A secular Bertioga conserva-se bonita. Mass ninguém pode negar que as coisas andam mudando muito depressa por lá. A população já chega a 10 mil moradores e a quase totalidade dos 360 quilômetros quadrados está prestes a ser retalhada em lotes. Os terrenos sofreram valorização espantosa, principalmente depois da abertura da Estrada Mogi-Bertioga, e um, bem localizado, pode custar Cr$ 10 milhões. 

Com essa rodovia, o Governo colocou Bertioga à disposição de todo o Vale do Paraíba, mas não adotou providências elementares, como instalar redes de saneamento básico para evitar a poluição das praias. Água encanada só existe na Vila e os carros ainda circulam na orla marítima por falta de opção. E os turistas chegam, em número cada vez maior!

Quem mais se espanta com as mudanças são os antigos moradores, que reclamam da falta de sossego. Bertioga até perdeu a característica de reduto de pescadores artesanais: são coisas do passado as proezas de pescadores como o Aristides, que seguia mar adentro em pé na canoa, ou cenas como a formação de uma roda para distribuição do peixe entre homens, mulheres e crianças que ajudaram a puxar a rede. Felizmente, ainda se conservam velhas tradições, como iluminar a Ermida de Santo Antônio do Guaibê e realizar a Festa do Divino, em junho, bem como promover a chamada Folia dos Reis, em dezembro.

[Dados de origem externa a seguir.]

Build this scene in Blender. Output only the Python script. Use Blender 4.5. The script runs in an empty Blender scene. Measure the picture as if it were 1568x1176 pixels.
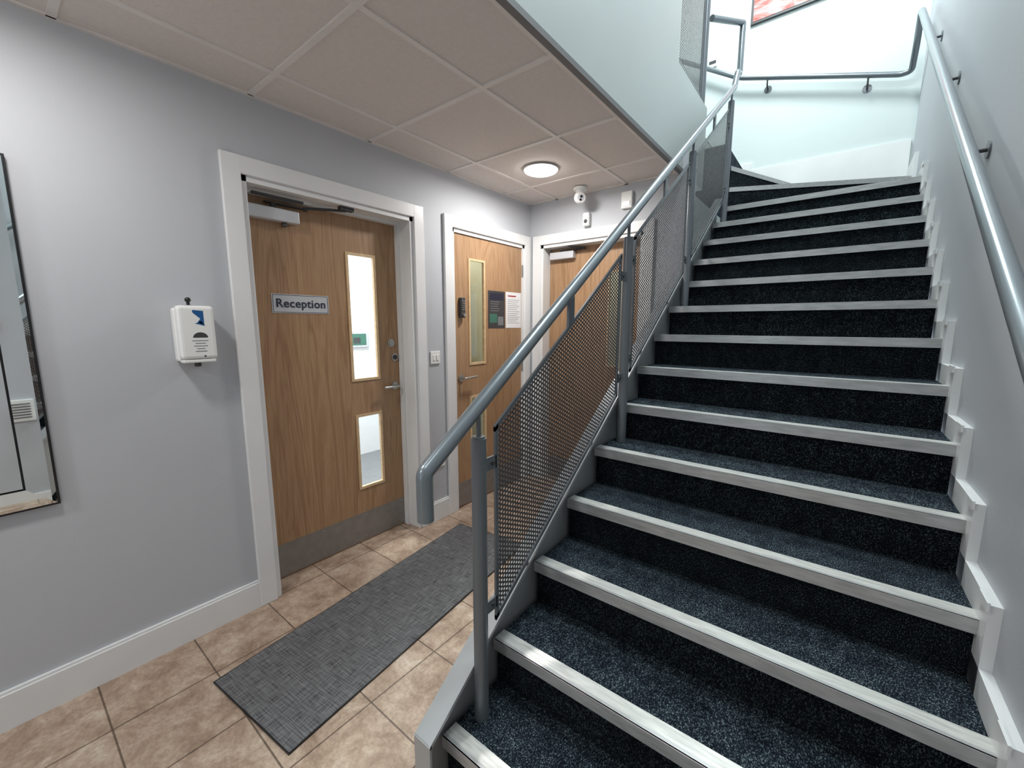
import bpy, bmesh, math, random
from mathutils import Vector, Matrix
random.seed(3)
sc = bpy.context.scene
CX, H = 2.18, 1.406
R_, G_ = 0.168, 0.241
Y1 = 0.729
XL, XR, XW = 1.345, 2.522, 2.545      # stair left, stair right, right wall
YB, YW = 3.05, 4.95                    # lobby back wall, stairwell back wall
ZC = 2.425
XE = 1.26                              # ceiling edge
ZT = 5.4
YF = -2.5
def yn(n): return Y1+(n-1)*G_
def zn(n): return n*R_
def pitch(y): return R_+(y-Y1)*R_/G_

# ------------------------------------------------------------ materials
def lin(c):
    c = c/255.0
    return c/12.92 if c <= 0.04045 else ((c+0.055)/1.055)**2.4
def col(r, g, b): return (lin(r), lin(g), lin(b), 1)
def new_mat(name):
    m = bpy.data.materials.new(name); m.use_nodes = True
    nt = m.node_tree
    return m, nt, nt.nodes['Principled BSDF']
def coords(nt, scale=(1,1,1), loc=(0,0,0), rot=(0,0,0)):
    tc = nt.nodes.new('ShaderNodeTexCoord'); mp = nt.nodes.new('ShaderNodeMapping')
    mp.inputs['Scale'].default_value = scale; mp.inputs['Location'].default_value = loc
    mp.inputs['Rotation'].default_value = rot
    nt.links.new(tc.outputs['Object'], mp.inputs['Vector'])
    return mp.outputs['Vector']
def noise(nt, vec, scale=5, detail=3, rough=0.5, dist=0):
    n = nt.nodes.new('ShaderNodeTexNoise')
    n.inputs['Scale'].default_value = scale; n.inputs['Detail'].default_value = detail
    n.inputs['Roughness'].default_value = rough; n.inputs['Distortion'].default_value = dist
    nt.links.new(vec, n.inputs['Vector']); return n.outputs['Fac']
def ramp(nt, fac, stops):
    r = nt.nodes.new('ShaderNodeValToRGB'); e = r.color_ramp.elements
    while len(e) < len(stops): e.new(0.5)
    for i, (p, c) in enumerate(stops):
        e[i].position = p; e[i].color = c
    nt.links.new(fac, r.inputs['Fac']); return r.outputs['Color']
def bump(nt, bs, h, strength=0.2, dist=0.002):
    b = nt.nodes.new('ShaderNodeBump'); b.inputs['Strength'].default_value = strength
    b.inputs['Distance'].default_value = dist
    nt.links.new(h, b.inputs['Height']); nt.links.new(b.outputs['Normal'], bs.inputs['Normal'])
def mixc(nt, f, a, b, mode='MIX'):
    m = nt.nodes.new('ShaderNodeMixRGB'); m.blend_type = mode
    for s, v in ((m.inputs[0], f), (m.inputs[1], a), (m.inputs[2], b)):
        if hasattr(v, 'links'): nt.links.new(v, s)
        else: s.default_value = v
    return m.outputs[0]
def plain(name, c, rough=0.5, metal=0.0, var=0.04, nscale=8, bstr=0.0, bscale=200, stretch=(1,1,1)):
    m, nt, bs = new_mat(name)
    v = coords(nt, stretch)
    f = noise(nt, v, nscale, 3)
    a = tuple(x*(1-var) for x in c[:3])+(1,); b = tuple(min(1, x*(1+var)) for x in c[:3])+(1,)
    nt.links.new(ramp(nt, f, [(0.3, a), (0.7, b)]), bs.inputs['Base Color'])
    bs.inputs['Roughness'].default_value = rough; bs.inputs['Metallic'].default_value = metal
    if bstr: bump(nt, bs, noise(nt, v, bscale, 2), bstr)
    return m
def emis(name, c, s):
    m, nt, bs = new_mat(name)
    bs.inputs['Base Color'].default_value = c
    bs.inputs['Emission Color'].default_value = c; bs.inputs['Emission Strength'].default_value = s
    return m

M_wall = plain('wall_paint', col(190,192,197), 0.55, var=0.02, nscale=1.5, bstr=0.12, bscale=160)
M_wallup = plain('stairwell_paint', col(206,215,214), 0.5, var=0.02, nscale=1.5, bstr=0.12, bscale=160)
M_bulk = plain('bulkhead_paint', col(188,194,193), 0.5, var=0.02, nscale=1.5, bstr=0.12, bscale=160)
M_trim = plain('white_gloss_trim', col(230,230,230), 0.3, var=0.015)
M_steel = plain('grey_painted_steel', col(108,113,118), 0.33, 0.25, var=0.03)
M_rail = plain('grey_handrail_paint', col(132,139,144), 0.25, 0.5, var=0.03)
M_string = plain('grey_stringer_paint', col(168,171,173), 0.35, 0.15, var=0.05)
M_mesh = plain('perforated_steel', col(84,80,81), 0.5, 0.15)
M_chrome = plain('satin_steel', col(185,185,182), 0.3, 0.9)
M_kick = plain('kick_steel', col(150,146,142), 0.5, 0.6, var=0.08, nscale=20)
M_nose = plain('aluminium_nosing', col(206,205,201), 0.38, 0.35, var=0.18, nscale=14, stretch=(1,8,8))
M_lip = plain('aluminium_lip', col(182,182,182), 0.35, 0.45, var=0.16, nscale=14, stretch=(1,6,6))
M_black = plain('black_plastic', col(22,22,24), 0.35)
M_dark = plain('dark_grey', col(62,62,64), 0.5)
M_edge = plain('edge_grey', col(112,111,113), 0.5)
M_white = plain('white_plastic', col(235,235,233), 0.35, var=0.01)
M_grey = plain('silver_plastic', col(205,206,210), 0.4, 0.2)
M_mirror = plain('mirror_glass', (0.85,0.88,0.88,1), 0.02, 1.0, var=0.0)
M_blue = plain('blue_print', col(20,84,140), 0.4)
M_ink = plain('ink_print', col(35,40,60), 0.5)
M_green = plain('green_print', col(62,112,96), 0.5)
M_txt = plain('grey_print', col(120,122,126), 0.6)
M_red = plain('red_print', col(170,45,42), 0.5)
M_paper = plain('paper', col(240,240,242), 0.6, var=0.01)
M_bead = plain('oak_bead', col(214,184,144), 0.45, var=0.12, nscale=40)
M_glow = emis('led_diffuser', (1,0.985,0.95,1), 30)
M_glowup = emis('led_panel', (0.93,0.99,1,1), 6)
M_tbar = plain('ceiling_tbar', col(230,224,220), 0.5)
M_tile = plain('mineral_fibre_tile', col(222,214,209), 0.9, var=0.03, nscale=60, bstr=0.5, bscale=130)

def wood(name, dark, mid, light):
    m, nt, bs = new_mat(name)
    v1 = coords(nt, (5, 5, 0.42))
    a = noise(nt, v1, 1.4, 4, 0.5, 1.0)
    w = nt.nodes.new('ShaderNodeMath'); w.operation = 'MULTIPLY'; w.inputs[1].default_value = 11
    nt.links.new(a, w.inputs[0])
    fr = nt.nodes.new('ShaderNodeMath'); fr.operation = 'PINGPONG'; fr.inputs[1].default_value = 1
    nt.links.new(w.outputs[0], fr.inputs[0])
    c1 = ramp(nt, fr.outputs[0], [(0.0, mid), (0.55, light), (1.0, dark)])
    v2 = coords(nt, (190, 190, 6))
    g = noise(nt, v2, 1.0, 4, 0.6)
    c2 = ramp(nt, g, [(0.34, (0.70,0.67,0.64,1)), (0.54, (1,1,1,1))])
    c = mixc(nt, 0.6, c1, c2, 'MULTIPLY')
    nt.links.new(c, bs.inputs['Base Color'])
    bs.inputs['Roughness'].default_value = 0.38
    bump(nt, bs, g, 0.08, 0.001)
    return m
M_oak = wood('oak_veneer', col(158,122,90), col(168,132,99), col(178,143,109))

# floor tile
M_floor, nt, bs = new_mat('ceramic_floor_tile')
v = coords(nt, (1,1,1), (0.007, -0.13, 0))
bk = nt.nodes.new('ShaderNodeTexBrick')
bk.offset = 0; bk.squash = 1
bk.inputs['Scale'].default_value = 1; bk.inputs['Brick Width'].default_value = 0.31
bk.inputs['Row Height'].default_value = 0.31; bk.inputs['Mortar Size'].default_value = 0.0032
bk.inputs['Mortar Smooth'].default_value = 0.2
bk.inputs['Color1'].default_value = (0.88,0.88,0.88,1); bk.inputs['Color2'].default_value = (1,1,1,1)
bk.inputs['Mortar'].default_value = (0.30,0.28,0.27,1)
nt.links.new(v, bk.inputs['Vector'])
n1 = noise(nt, v, 8, 10, 0.74, 0.4)
c1 = ramp(nt, n1, [(0.34, col(146,122,104)), (0.48, col(178,154,135)), (0.58, col(197,176,157)), (0.70, col(224,210,195))])
n2 = noise(nt, v, 70, 5, 0.7)
c2 = ramp(nt, n2, [(0.36, (0.76,0.74,0.71,1)), (0.58, (1,1,1,1))])
c = mixc(nt, 0.8, c1, c2, 'MULTIPLY'); c = mixc(nt, 1.0, c, bk.outputs['Color'], 'MULTIPLY')
nt.links.new(c, bs.inputs['Base Color']); bs.inputs['Roughness'].default_value = 0.42
bump(nt, bs, c, 0.2, 0.003)

# stair carpet
def carpet(name, k):
    M, nt, bs = new_mat(name)
    v = coords(nt, (1.0, 0.6, 0.6))
    n1 = noise(nt, v, 330, 2, 0.6, 0.3)
    n2 = noise(nt, v, 24, 4, 0.65)
    f = lambda r,g,b: tuple(x*k for x in col(r,g,b)[:3])+(1,)
    c1 = ramp(nt, n1, [(0.44, f(24,30,39)), (0.55, f(47,58,67)), (0.69, f(138,153,156))])
    c2 = ramp(nt, n2, [(0.35, (0.55,0.55,0.6,1)), (0.62, (1.15,1.15,1.15,1))])
    nt.links.new(mixc(nt, 1, c1, c2, 'MULTIPLY'), bs.inputs['Base Color'])
    bs.inputs['Roughness'].default_value = 1.0
    bs.inputs['Specular IOR Level'].default_value = 0.12
    bump(nt, bs, n1, 0.8, 0.004)
    return M
M_carpet = carpet('stair_carpet', 0.82)
M_riser_shade = carpet('shaded_riser_carpet', 0.34)  # same carpet, darkened to paint the shade on upright step faces

# mat
M_mat, nt, bs = new_mat('woven_mat')
va = coords(nt, (10, 240, 1)); vb = coords(nt, (240, 14, 1))
na = noise(nt, va, 1, 3, 0.6); nb = noise(nt, vb, 1, 3, 0.6)
c = mixc(nt, 0.5, ramp(nt, na, [(0.35, col(48,48,50)), (0.68, col(134,134,136))]), ramp(nt, nb, [(0.35, col(44,44,46)), (0.68, col(138,138,140))]))
nt.links.new(c, bs.inputs['Base Color']); bs.inputs['Roughness'].default_value = 0.95
bs.inputs['Specular IOR Level'].default_value = 0.2
bump(nt, bs, c, 0.5, 0.002)

# glass
M_glass = bpy.data.materials.new('vision_glass'); M_glass.use_nodes = True
nt = M_glass.node_tree; nt.nodes.clear()
o = nt.nodes.new('ShaderNodeOutputMaterial'); mx = nt.nodes.new('ShaderNodeMixShader')
tr = nt.nodes.new('ShaderNodeBsdfTransparent'); gl = nt.nodes.new('ShaderNodeBsdfGlossy')
gl.inputs['Roughness'].default_value = 0.02; mx.inputs[0].default_value = 0.07
tr.inputs['Color'].default_value = (0.94,0.97,0.96,1)
nt.links.new(tr.outputs[0], mx.inputs[1]); nt.links.new(gl.outputs[0], mx.inputs[2]); nt.links.new(mx.outputs[0], o.inputs[0])

# abstract painting
M_paint, nt, bs = new_mat('painting_canvas')
v = coords(nt, (3, 3, 9), (0,0,0), (0,0.5,0))
f = noise(nt, v, 1.2, 6, 0.6, 1.5)
nt.links.new(ramp(nt, f, [(0.35, col(140,44,40)), (0.5, col(176,104,96)), (0.6, col(150,150,155)), (0.75, col(196,186,176))]), bs.inputs['Base Color'])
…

Nos dias de semana, prevalece a calma de pequenas vilas. A movimentação maior é sempre na Avenida Vicente de Carvalho, que se estende ao longo do canal e de onde se contempla pescadores às voltas com barcos, redes e gelo. Em junho, um grupo de violeiros sai em procissão para homenagear Santo Antônio. É a Festa do Divino ganhando as ruas. Em dezembro, cantadores saem de porta em porta, não deixando passar esquecida a Festa de Reis. Tudo sob o comando de seu Antônio, zelador do Forte São João e amigo das tradições. Isso é Bertioga. Como é também a falta de drenagem e de redes sde esgoto, o transporte e o policiamento precários. O lugar cresce, vive um processo de mudanças. O que acontecerá com Bertioga?


Junto à ermida de Santo Antônio, floresceu a Bertioga insular

Um sertão longínquo e cheio de riscos. Era assim que os portugueses consideravam a Bertioga do século XVI. Havia o perigo de feras e ataques de selvagens. Os tamoios, efetivamente, não queriam intrusos nas terras que lhes pertenciam.

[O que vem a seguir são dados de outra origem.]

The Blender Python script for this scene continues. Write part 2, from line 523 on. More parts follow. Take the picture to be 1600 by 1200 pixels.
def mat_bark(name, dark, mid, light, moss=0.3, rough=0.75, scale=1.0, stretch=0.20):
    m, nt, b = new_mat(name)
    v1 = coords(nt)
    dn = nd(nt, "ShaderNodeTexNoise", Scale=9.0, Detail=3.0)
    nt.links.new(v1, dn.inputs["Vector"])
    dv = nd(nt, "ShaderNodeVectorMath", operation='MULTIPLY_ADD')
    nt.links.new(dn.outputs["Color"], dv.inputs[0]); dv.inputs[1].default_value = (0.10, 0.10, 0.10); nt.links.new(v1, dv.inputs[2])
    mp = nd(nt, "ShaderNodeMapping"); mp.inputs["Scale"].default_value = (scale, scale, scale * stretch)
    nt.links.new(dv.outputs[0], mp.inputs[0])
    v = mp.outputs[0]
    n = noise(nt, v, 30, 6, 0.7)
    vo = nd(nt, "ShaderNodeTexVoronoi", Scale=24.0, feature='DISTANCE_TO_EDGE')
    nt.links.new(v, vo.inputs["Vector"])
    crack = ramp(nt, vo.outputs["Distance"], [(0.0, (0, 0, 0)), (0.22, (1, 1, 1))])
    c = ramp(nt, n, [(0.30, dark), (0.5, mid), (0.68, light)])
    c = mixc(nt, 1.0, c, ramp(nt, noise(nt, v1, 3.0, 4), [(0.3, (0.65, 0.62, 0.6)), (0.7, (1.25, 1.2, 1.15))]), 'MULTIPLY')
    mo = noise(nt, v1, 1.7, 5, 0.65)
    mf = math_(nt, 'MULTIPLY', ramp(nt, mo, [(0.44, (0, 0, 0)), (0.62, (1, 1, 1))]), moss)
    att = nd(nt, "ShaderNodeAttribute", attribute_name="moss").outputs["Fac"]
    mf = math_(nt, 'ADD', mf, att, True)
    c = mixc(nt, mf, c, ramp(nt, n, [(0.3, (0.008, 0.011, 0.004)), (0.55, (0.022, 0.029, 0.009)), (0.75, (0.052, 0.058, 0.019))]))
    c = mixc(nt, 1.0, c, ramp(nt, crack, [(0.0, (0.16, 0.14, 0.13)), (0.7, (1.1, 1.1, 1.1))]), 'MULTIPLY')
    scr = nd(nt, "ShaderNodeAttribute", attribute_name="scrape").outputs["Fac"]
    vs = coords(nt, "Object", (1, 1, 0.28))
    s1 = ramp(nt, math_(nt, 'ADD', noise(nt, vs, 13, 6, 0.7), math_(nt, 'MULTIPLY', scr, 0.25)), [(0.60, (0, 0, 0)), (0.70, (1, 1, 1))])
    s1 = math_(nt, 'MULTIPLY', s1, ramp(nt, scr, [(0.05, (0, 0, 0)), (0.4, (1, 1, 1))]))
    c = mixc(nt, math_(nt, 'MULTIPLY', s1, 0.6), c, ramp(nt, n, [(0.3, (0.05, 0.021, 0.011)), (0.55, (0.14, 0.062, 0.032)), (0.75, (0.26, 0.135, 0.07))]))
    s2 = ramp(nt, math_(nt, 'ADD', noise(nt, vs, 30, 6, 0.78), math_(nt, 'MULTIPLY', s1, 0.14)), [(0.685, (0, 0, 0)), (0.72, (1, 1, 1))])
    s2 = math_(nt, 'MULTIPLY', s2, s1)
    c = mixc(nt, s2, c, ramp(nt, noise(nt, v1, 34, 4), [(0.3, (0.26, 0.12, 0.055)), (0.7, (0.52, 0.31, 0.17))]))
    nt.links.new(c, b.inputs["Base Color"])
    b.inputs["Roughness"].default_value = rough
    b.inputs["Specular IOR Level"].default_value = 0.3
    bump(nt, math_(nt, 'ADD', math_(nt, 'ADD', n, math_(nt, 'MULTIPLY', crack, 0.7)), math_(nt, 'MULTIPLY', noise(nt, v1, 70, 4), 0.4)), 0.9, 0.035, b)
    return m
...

Como se observa, as origens do lugar vão muito além do que muita gente pensa. Martim Afonso de Souza esteve por lá, em 1531, antes mesmo de se fixar em São Vicente, mas não resistiu ao crônico problema de falta de água e partiu. Anos depois, Diogo de Braga, homem de confiança de João Ramalho, estabeleceu, com a mulher e os cinco filhos, o primeiro núcleo de população portuguesa. Ele próprio se encarregou de construir uma estacada, que daria origem à Fortaleza de São João.

Os silvícolas, dominadores da terra, logo perceberam a estacada e atacaram. E muitos outros ataques se sucederam, um deles com a participação de mais de um milhão de flecheiros tamoios. Em outro, igualmente violento, em 1550, levaram o artilheiro Hans Staden, que ficou prisioneiro um bom tempo, mas escapou e escreveu muito do que se sabe sobre a história de Bertioga.

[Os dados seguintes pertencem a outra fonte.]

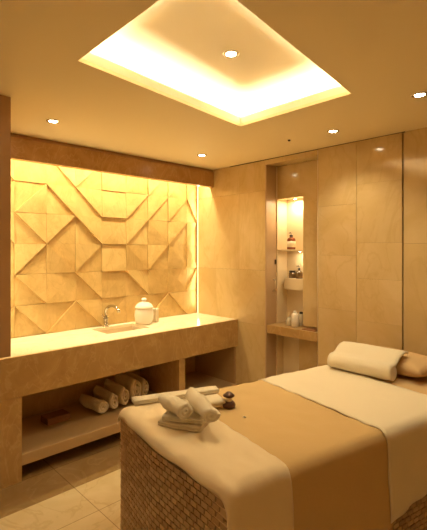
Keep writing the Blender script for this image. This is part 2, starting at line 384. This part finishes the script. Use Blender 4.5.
# ------------------------------------------------------------------ things under the counter
cb = tag(obj('wooden_box', B(-.10, .10, -.07, .07, 0, .055), M['carton'], bevel=.004), 'small flat brown box on the lower shelf under the counter', 'box'); cb.location = (1.49, 3.50, .190); cb.rotation_euler.z = .05
rolls = [(1.83, .066, .064, 3.31), (1.955, .052, .088, 3.31), (2.07, .054, .105, 3.32), (2.20, .068, .125, 3.33), (2.325, .050, .110, 3.37)]
labs = ['leftmost rolled cream towel on the lower shelf, smallest of the row', 'second rolled towel from the left on the shelf below the counter', 'middle rolled towel of the row on the shelf below the counter',
        'tall rolled towel on the shelf, second from the divider', 'rolled towel at the right end of the shelf row nearest the divider']
for i, (x, rx, rz, y) in enumerate(rolls):
    o = tag(obj('rolled_towel', roll_bm(.32, rx, rz, 2.2, i, .006), M['terry2'], smooth=True), labs[i], 'towel', 'rolled towels on the lower shelf')
    o.location = (x, y+.16, .1925+rz+.006); o.rotation_euler.z = PI/2 + (.10 if i == 0 else 0)
# ------------------------------------------------------------------ massage bed
FR = .04; BZ = .78; BL = 2.1; HW = .475; beta = math.radians(-11.9)
bed = thing('massage_bed', 'massage bed with woven rattan base and padded top under layered sheets', 'bed', (1.113, 1.503, 0), beta)
# top surface height / outline of padded top: rounded slab
def side_profile(off, hem, n_top=44, side_near=True, side_far=True, hem_far=None):
    """points (y, z, outward) across the bed: far hem, over the top, near hem"""
    r = .05; hw = HW+off; zt = BZ+off; pts = []
    hf = hem if hem_far is None else hem_far
    def drop(sgn, hz):
        q = []
        for k in range(11): q.append((sgn*hw, hz+(zt-r-hz)*k/10, 1))
        for k in range(1, 7): a = PI/2*k/6; q.append((sgn*(hw-r+r*math.cos(a)), zt-r+r*math.sin(a), 1-k/6))
        return q
    far = drop(1, hf); near = drop(-1, hem)
    top = [((hw-r)-(2*(hw-r))*k/n_top, zt, 0) for k in range(1, n_top)]
    return far + top + near[::-1]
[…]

Os primeiros portugueses a habitar por aquelas paragens deitaram fogo nas matas e realizaram grandes queimadas. As labaredas tomaram conta da noite, promovendo um espetáculo que deixou os indígenas revoltados. Eles respeitavam religiosamente as florestas, quase as adorando, e só queimavam os campos rasos e as várzeas rasteiras para realizar pequenas culturas de milho e mandioca.

Que direito tinha o branco invasor de incendiar as florestas, morada de deuses, espíritos e duendes? Os índios gritavam, inconformados: "Caiçaras, caiçaras!" Cai quer dizer queimadas e çara, agente, executor. Mas, na boca dos índios, a palavra assumia um significado mais amplo: assassinos da selva. E como caiçaras ficaram conhecidos todos que se transferiam para lá.

O núcleo cresce no seu lado insular devido à produção de azeite de baleia - Falemos um pouco mais do passado. Pelo que se sabe, o primitivo sítio de Bertioga não passava de uma pequena linha de praia protegida pelo outeiro de Buriquioca, hoje Morro da Senhorinha. Aliás, o termo buriquióca, com o passar do tempo, deu origem à palavra bertioga, que designa aquele secular núcleo.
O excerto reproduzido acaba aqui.